The groups are “breaking into their containers and stealing everything from the port. They’re going up the [wealthy] hill, there’s gunfire a couple of blocks away, so it’s affecting even the bourgeoisie this year.”

The gangs have become semi-political armed groups, Foote said. “The leaders are talking about revolution and are seeking amnesty in this political conversation that’s going on, because I think they’re starting to see … they’re not going to be able to run rampant with impunity into perpetuity.”

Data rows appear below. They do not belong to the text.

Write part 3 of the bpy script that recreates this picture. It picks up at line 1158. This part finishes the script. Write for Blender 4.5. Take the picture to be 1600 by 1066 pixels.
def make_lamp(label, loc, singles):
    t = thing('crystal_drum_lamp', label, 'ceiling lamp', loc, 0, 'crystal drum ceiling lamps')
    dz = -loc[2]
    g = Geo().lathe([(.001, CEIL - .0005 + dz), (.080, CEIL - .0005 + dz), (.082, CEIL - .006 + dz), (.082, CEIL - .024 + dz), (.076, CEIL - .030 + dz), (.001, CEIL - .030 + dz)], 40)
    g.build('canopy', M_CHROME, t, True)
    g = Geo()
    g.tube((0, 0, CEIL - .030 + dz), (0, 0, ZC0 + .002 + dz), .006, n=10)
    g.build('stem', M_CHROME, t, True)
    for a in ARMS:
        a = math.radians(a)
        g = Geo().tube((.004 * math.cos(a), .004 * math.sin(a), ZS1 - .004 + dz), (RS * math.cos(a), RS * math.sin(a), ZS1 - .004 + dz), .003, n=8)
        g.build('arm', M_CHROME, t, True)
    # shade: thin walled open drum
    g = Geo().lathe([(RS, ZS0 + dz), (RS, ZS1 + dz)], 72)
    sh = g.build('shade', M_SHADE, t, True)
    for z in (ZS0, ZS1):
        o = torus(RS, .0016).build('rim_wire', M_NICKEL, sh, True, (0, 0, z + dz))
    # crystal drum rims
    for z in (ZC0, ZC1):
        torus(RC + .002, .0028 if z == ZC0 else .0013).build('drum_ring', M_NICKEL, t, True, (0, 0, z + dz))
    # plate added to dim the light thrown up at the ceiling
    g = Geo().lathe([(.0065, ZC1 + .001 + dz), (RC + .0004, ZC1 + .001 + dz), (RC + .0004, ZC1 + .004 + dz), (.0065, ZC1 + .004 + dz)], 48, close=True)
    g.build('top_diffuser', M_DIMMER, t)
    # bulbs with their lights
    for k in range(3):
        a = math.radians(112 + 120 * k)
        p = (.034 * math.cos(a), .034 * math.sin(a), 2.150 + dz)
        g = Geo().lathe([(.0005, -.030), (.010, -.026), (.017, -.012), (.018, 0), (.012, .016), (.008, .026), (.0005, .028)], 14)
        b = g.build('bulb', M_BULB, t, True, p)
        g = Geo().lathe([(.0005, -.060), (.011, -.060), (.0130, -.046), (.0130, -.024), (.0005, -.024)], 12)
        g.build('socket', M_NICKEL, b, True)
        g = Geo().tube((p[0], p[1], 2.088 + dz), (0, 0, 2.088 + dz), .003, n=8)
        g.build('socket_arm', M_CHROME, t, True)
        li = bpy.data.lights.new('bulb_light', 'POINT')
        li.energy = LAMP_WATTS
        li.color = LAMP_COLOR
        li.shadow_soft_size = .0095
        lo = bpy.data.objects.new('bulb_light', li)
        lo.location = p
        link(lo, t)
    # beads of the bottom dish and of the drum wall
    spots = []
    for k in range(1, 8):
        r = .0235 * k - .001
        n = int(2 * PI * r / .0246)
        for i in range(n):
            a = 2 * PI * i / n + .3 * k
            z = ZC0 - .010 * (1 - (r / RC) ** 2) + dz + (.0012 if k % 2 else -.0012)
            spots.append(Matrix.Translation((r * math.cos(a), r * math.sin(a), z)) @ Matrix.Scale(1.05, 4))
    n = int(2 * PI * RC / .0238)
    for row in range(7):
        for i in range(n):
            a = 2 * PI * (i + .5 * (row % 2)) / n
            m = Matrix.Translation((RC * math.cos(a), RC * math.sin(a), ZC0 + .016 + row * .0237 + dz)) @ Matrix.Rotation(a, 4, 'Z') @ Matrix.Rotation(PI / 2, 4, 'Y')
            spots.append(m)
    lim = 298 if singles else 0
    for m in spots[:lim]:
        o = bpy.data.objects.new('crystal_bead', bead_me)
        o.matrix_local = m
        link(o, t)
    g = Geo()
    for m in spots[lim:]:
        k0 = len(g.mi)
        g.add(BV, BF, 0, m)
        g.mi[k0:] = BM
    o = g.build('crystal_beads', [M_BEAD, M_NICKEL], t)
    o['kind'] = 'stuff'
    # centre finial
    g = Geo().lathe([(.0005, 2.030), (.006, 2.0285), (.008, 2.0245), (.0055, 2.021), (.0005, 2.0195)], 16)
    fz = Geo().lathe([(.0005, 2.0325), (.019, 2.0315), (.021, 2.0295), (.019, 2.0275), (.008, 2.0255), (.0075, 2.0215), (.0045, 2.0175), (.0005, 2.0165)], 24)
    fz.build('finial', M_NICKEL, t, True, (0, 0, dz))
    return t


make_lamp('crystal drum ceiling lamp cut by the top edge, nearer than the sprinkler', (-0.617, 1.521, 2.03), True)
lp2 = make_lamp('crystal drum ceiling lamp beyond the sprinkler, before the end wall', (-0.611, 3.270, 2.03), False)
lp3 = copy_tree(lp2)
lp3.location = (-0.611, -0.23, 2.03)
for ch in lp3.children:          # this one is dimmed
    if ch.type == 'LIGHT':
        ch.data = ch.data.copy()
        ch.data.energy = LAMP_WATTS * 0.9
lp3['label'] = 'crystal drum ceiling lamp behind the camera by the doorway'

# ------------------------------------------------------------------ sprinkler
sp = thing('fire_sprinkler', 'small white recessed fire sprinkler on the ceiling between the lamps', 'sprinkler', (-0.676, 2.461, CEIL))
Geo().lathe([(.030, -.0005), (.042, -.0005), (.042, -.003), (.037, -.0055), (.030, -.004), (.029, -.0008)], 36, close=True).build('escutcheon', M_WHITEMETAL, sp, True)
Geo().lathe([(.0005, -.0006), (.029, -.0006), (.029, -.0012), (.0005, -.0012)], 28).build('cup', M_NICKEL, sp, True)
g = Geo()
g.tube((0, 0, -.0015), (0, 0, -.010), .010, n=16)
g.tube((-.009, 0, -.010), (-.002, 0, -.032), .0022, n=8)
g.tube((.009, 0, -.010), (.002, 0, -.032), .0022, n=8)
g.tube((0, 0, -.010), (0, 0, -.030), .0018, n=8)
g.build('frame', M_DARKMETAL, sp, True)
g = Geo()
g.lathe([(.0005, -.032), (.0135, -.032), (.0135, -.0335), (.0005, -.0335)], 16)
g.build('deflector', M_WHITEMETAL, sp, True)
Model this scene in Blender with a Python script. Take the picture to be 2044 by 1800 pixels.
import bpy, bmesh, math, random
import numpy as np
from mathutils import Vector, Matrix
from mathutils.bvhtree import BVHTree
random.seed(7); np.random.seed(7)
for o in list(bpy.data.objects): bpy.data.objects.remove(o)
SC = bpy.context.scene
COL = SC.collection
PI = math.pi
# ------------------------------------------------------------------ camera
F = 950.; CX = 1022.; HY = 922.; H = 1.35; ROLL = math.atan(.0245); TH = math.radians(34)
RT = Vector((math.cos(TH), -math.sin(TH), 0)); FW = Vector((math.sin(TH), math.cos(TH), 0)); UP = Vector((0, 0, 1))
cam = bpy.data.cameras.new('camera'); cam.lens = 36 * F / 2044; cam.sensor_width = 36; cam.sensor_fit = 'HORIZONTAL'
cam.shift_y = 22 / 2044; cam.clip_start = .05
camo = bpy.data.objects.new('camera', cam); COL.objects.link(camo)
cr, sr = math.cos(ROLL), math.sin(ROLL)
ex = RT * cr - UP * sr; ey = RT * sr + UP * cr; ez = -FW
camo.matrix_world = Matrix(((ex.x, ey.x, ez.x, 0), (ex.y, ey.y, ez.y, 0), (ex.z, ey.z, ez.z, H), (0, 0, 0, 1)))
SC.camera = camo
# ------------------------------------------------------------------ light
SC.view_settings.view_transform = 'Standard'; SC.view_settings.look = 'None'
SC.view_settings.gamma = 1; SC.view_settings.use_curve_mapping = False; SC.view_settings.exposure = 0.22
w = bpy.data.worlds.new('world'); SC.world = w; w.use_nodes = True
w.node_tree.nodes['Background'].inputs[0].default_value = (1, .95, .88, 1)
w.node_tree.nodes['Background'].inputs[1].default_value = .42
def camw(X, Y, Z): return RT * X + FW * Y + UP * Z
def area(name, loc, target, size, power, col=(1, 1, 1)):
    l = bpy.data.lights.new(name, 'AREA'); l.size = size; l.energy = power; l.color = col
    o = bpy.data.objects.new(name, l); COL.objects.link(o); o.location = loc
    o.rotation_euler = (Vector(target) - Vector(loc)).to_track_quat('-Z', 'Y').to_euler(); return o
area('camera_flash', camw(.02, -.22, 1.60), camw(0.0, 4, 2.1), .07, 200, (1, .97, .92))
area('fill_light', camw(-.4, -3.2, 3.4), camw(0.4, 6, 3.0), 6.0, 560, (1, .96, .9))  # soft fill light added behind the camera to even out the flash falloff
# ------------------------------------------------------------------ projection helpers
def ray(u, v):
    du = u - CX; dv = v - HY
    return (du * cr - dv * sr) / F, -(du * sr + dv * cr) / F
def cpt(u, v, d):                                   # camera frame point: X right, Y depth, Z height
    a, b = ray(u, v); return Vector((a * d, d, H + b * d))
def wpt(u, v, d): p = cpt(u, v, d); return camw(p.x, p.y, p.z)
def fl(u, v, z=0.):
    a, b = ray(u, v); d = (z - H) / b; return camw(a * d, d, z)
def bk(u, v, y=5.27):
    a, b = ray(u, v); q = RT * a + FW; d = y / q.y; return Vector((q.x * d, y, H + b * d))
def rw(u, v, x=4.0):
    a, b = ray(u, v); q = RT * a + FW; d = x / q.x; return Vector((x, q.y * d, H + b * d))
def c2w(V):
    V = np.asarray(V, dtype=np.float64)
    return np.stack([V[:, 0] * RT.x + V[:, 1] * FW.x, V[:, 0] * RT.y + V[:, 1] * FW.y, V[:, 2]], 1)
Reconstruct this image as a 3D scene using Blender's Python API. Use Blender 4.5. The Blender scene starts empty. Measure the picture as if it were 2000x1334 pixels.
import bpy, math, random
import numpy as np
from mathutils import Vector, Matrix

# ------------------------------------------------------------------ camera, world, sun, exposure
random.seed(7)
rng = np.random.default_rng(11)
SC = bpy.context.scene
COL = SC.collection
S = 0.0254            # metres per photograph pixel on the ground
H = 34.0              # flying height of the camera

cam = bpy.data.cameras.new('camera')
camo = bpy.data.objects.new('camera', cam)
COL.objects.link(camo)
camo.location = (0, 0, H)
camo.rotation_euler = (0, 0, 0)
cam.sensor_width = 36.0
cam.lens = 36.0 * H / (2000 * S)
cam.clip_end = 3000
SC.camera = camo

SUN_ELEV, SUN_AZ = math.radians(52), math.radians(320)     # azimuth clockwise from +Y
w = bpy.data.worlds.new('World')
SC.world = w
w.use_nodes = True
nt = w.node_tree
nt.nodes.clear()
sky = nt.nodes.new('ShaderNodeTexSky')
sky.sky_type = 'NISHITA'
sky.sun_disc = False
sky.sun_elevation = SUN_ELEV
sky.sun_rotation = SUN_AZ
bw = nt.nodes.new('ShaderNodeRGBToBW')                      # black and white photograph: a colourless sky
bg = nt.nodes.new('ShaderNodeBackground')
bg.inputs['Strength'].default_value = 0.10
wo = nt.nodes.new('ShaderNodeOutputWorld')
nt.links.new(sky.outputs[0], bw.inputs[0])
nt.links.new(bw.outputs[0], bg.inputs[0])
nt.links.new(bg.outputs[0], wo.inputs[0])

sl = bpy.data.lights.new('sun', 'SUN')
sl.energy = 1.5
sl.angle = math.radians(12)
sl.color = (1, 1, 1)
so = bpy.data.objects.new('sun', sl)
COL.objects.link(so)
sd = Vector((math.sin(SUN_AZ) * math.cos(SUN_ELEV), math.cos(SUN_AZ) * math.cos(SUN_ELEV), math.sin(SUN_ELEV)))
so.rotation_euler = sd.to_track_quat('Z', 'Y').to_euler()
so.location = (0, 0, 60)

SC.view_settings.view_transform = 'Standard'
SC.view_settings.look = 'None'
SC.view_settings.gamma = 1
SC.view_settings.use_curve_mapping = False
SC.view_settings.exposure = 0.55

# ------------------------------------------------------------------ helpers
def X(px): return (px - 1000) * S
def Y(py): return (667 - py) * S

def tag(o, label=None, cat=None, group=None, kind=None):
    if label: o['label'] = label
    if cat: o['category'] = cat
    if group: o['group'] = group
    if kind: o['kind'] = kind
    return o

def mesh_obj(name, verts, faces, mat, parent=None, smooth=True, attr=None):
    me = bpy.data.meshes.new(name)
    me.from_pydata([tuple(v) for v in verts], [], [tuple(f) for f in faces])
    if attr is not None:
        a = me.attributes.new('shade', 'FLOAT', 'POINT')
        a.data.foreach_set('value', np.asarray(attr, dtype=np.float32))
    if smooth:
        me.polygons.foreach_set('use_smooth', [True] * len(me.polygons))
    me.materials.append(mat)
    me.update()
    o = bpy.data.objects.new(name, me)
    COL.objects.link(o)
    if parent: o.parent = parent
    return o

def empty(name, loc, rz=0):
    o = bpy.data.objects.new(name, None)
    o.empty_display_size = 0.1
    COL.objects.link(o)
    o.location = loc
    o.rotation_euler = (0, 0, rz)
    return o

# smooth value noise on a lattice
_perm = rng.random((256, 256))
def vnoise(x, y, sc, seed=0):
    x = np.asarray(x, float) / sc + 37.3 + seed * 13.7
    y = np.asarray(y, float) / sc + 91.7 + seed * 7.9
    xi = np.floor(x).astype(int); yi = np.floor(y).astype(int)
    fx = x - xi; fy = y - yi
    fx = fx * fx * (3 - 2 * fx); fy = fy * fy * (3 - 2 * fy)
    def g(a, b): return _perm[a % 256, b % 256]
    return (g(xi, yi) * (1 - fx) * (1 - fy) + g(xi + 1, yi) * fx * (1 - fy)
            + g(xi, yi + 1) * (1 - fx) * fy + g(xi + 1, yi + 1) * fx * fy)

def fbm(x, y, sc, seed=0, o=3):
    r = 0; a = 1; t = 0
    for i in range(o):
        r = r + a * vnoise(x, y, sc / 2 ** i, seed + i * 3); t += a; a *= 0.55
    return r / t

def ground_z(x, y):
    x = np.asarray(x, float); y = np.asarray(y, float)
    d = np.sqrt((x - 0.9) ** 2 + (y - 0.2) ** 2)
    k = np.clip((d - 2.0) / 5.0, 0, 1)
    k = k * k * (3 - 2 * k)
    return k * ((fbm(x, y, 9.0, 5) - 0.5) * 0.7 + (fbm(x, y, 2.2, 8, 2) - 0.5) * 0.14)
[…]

The view was echoed by Judes Jonathas, a Haitian who has helped manage charity activities in Haiti:

The situation totally changed now, because the gangs are now working together … What is apparent is that the gangs are trying to capitalize on their control of Port-au-Prince, the capital, to become a legitimate political force in the negotiations being brokered by foreign governments including the United States, France and Caribbean nations.

Haiti needs a middle class to bridge the gap between the country’s wealthy elite and poor people, Foote noted. The U.S. goal should be to shift power “from the elites [who] are running it with impunity without a voice from down below, to give the middle class, the lower class, a voice, some voice. It doesn’t have to be the hugest voice — they’ve never had a voice,” he said.

The United States does not have “the power to impose a social contract between Haitian people and the kleptocrat guys,” Foote said. Haiti’s exported middle class in the United States has little political influence beyond serving as an example of possible relative prosperity, he explained.

“The people who are here now are not Haitians anymore to the Haitians because they bailed out … [and] if you’ve got a young kid, able to afford a house, and get a car, you’re not going back at any point.”